As expressões “marica” e “maricona” tem origem na coroa espanhola, palavras que ainda hoje são usadas para ofender homossexuais. Até mesmo o Dicionário da Academia Real Espanhola de 1734 inclui a palavra “marica” com a definição “efeminada, covarde, de pequeno brio”.
A herança opressora não impediu que algumas das antigas colônias espanholas se reerguessem a favor dos direitos da comunidade, por exemplo:
Em 2007, o Uruguai tornou-se o país sul-americano pioneiro no reconhecimento da união civil entre homossexuais, e, em 2013, o país foi o décimo segundo do mundo (e o segundo na América do Sul, depois da Argentina) a aprovar o casamento entre pessoas LGBTQIA+. No ano de 2009, aprovou um projeto de lei que permitia a adoção de casais homossexuais. O Uruguai entrou até mesmo para o ranking de melhores países para pessoas LGBTQIA+ no ano de 2014, em nono lugar.
No Chile, o casamento entre pessoas do mesmo gênero teve seu reconhecimento recentemente, em 2021, embora a união entre casais LGBTQIA+ já fosse reconhecida desde 2015 — com direito às mesmas proteções de casais heteronormativos, mas com exceção da adoção. Desde 1974, a retificação de gênero é possível no país por meio de processos judiciais, mas em 2019, a Lei de Identidade de Gênero reconheceu o direito da autopercepção de identidade de gênero a pessoas maiores de 14 anos.

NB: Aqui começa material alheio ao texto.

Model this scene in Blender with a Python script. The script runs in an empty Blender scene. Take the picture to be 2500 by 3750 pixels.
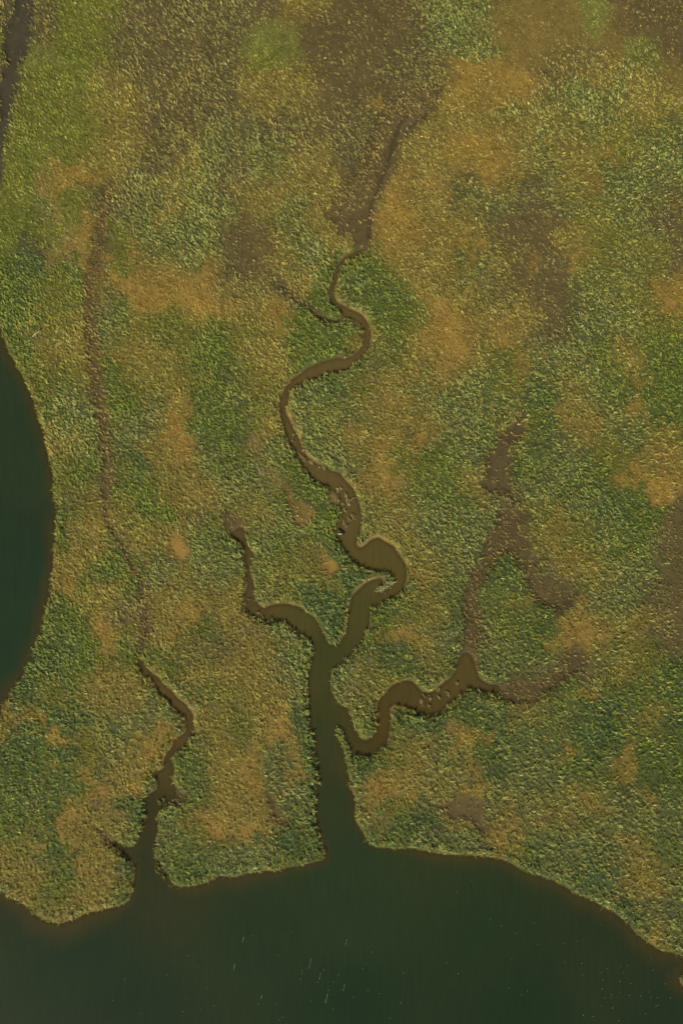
import bpy, bmesh, math, random
import numpy as np
from mathutils import Vector

sc = bpy.context.scene
# ------------------------------------------------------------------ camera
ALT = 130.0
MPP = 0.05                                   # metres per photograph pixel at water level
cam_d = bpy.data.cameras.new('camera')
cam = bpy.data.objects.new('camera', cam_d)
sc.collection.objects.link(cam)
cam.location = (0, 0, ALT)
cam.rotation_euler = (0, 0, 0)               # straight down
cam_d.sensor_fit = 'VERTICAL'
cam_d.sensor_height = 24
cam_d.lens = 24 * ALT / (3750 * MPP)
cam_d.clip_start = 1.0
cam_d.clip_end = 20000
sc.camera = cam
# ------------------------------------------------------------------ sky and sun
SUN_ELEV = math.radians(36)
SUN_TO = Vector((-0.45, -0.89, 0)).normalized()       # horizontal direction towards the sun (lower left of the photo)
w = bpy.data.worlds.new("World"); sc.world = w; w.use_nodes = True
nt = w.node_tree
bg = nt.nodes['Background']
sky = nt.nodes.new('ShaderNodeTexSky'); sky.sky_type = 'NISHITA'; sky.sun_disc = False
sky.sun_elevation = SUN_ELEV
sky.sun_rotation = math.atan2(SUN_TO.x, SUN_TO.y)
sky.air_density = 1.0; sky.dust_density = 1.5
nt.links.new(sky.outputs[0], bg.inputs[0]); bg.inputs[1].default_value = 0.05
sd = bpy.data.lights.new('sun', 'SUN'); sd.energy = 4.2; sd.angle = math.radians(0.6); sd.color = (1.0, 0.95, 0.85)
sun = bpy.data.objects.new('sun', sd); sc.collection.objects.link(sun)
sun_vec = Vector((SUN_TO.x * math.cos(SUN_ELEV), SUN_TO.y * math.cos(SUN_ELEV), math.sin(SUN_ELEV)))
sun.rotation_euler = sun_vec.to_track_quat('Z', 'Y').to_euler()
sc.view_settings.view_transform = 'Standard'; sc.view_settings.look = 'None'
sc.view_settings.exposure = 0.0; sc.view_settings.gamma = 1.0
sc.render.resolution_x = 682; sc.render.resolution_y = 1024
try:
    sc.cycles.max_bounces = 5; sc.cycles.diffuse_bounces = 3; sc.cycles.transparent_max_bounces = 4
except Exception:
    pass

rng = np.random.default_rng(11)
random.seed(5)

# ------------------------------------------------------------------ tracing helpers
TILE = {'A': (900, 800), 'B': (900, 1400), 'C': (1000, 1900), 'D': (700, 1800), 'E': (1100, 2400), 'F': (1600, 1900),
        'G': (350, 2300), 'H': (350, 2800), 'I': (900, 2700), 'J': (1600, 2200), 'K': (1600, 1300), 'L': (0, 2700), 'M': (0, 0)}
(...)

Proibições por Lei em Terras Sul-americanas:
Apesar de muito avançarem desde a colonização até a atualidade, no Paraguai e na Bolívia, é constitucionalmente proibido o reconhecimento de casais do mesmo gênero e, no Suriname, a união e o casamento entre pessoas do mesmo gênero também é proibido. A Guiana é o único país da América do Sul onde ser gay é crime.